Ashes: Bazball all well and good but England must cut out batting brain-fades

You cannot arrive at the million-pound question and say: “Chris, I’ve thought about it, final answer... E.” Nor can you ask Carol Vorderman for two from the top, four from the bottom and a side of onion rings.

So, while the analysis of England’s batting brain-fade will be framed in some quarters as yet another debate over the merits or ills of Bazball (apparently, Brendon McCullum has now given up and come to terms with that label), really, that is to miss the point.

England’s philosophy is built on taking the more aggressive option and, quite simply, you cannot choose one that is not on the table. With the caveat that clearing the fence is technically always “on”, the batter’s one risky trump card to render all fielders obsolete, the cluster of England wickets that fell on the second evening here were each the result of woeful shot selection for the situation at hand.

In a baffling 45 minutes, Ollie Pope, Ben Duckett and Joe Root all wilted trying to take on Australia’s short-ball ploy in a flurry of top-edges and toe-ends that flew to men stationed in positions that telegraphed the trap.

Pope’s exit should have been a warning to the rest, as should Root’s reprieve to himself, after he was caught on one off a Cameron Green no-ball. Neither warning was heeded, though, Root taken for a second time low by a diving Steve Smith after Duckett had already made the slow trudge back through the Long Room having hooked to David Warner on 98.

The opener insisted afterwards that while he was “gutted” to miss out on a third Lord’s hundred of the summer, he had no regrets over the specifics of his undoing. “I was trying to hit that ball along the floor,” Duckett said. “If I was trying to slap it over midwicket for six, then fair enough.”

Which, of course, is near enough how Pope had succumbed.

Smith, who had earlier completed an almost chanceless 32nd Test hundred, was asked whether England’s approach had played into Australian hands.

“At times today it certainly did,” he confirmed. “You can only go to the short stuff for so long, and if they get under a few and the boys get tired and it doesn’t look a real option, then we probably revert back to something else. While they kept playing for them, we felt like we were in the game.”

Run towards the danger has been the England mantra, but off the edge of a cliff? Well, that would be unwise.

Thankfully, things never got quite that bad, and yesterday was still England’s.

Thanks to a top-order platform superbly set, Ben Stokes’s better reading of the game scenario and Marnus Labuschagne’s drop of Harry Brook, the hosts resumed this morning on 278 for four, 138 runs behind Australia’s first-innings total.

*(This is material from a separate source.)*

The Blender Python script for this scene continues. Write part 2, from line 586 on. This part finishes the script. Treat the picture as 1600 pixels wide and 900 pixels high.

It might, though, have been so much better — and this was only the latest example of a failing displayed already by both teams across the course of a Test-and-a-half.

The old guard have been chuntering into their cereal for weeks now about the apparent niceties between rivals that, presumably, ought to be having punch-ups at every turn; too many friendships forged in Rajasthan and Hyderabad to keep ancient hostilities alight. Any hands across the water ought to be cut off, olive branches swiftly burnt — though, weirdly, send-offs are apparently off limits.

Granted, there is probably some middle-ground between rolling out the red carpet for a pair of openers and telling a bloke to naff off after he has made 140, but both England and Australia’s greatest crime so far this week has been in letting the other off the hook.

Those three English wickets at the exact point where, having lost spinner Nathan Lyon to a calf problem, Australia looked there for the taking, came with eerie similarity to the previous evening, when Travis Head and Green had gifted wickets in the same over to Root just as England looked ready to implode.

Creating moments has been no issue, but both sides must get better at seizing them.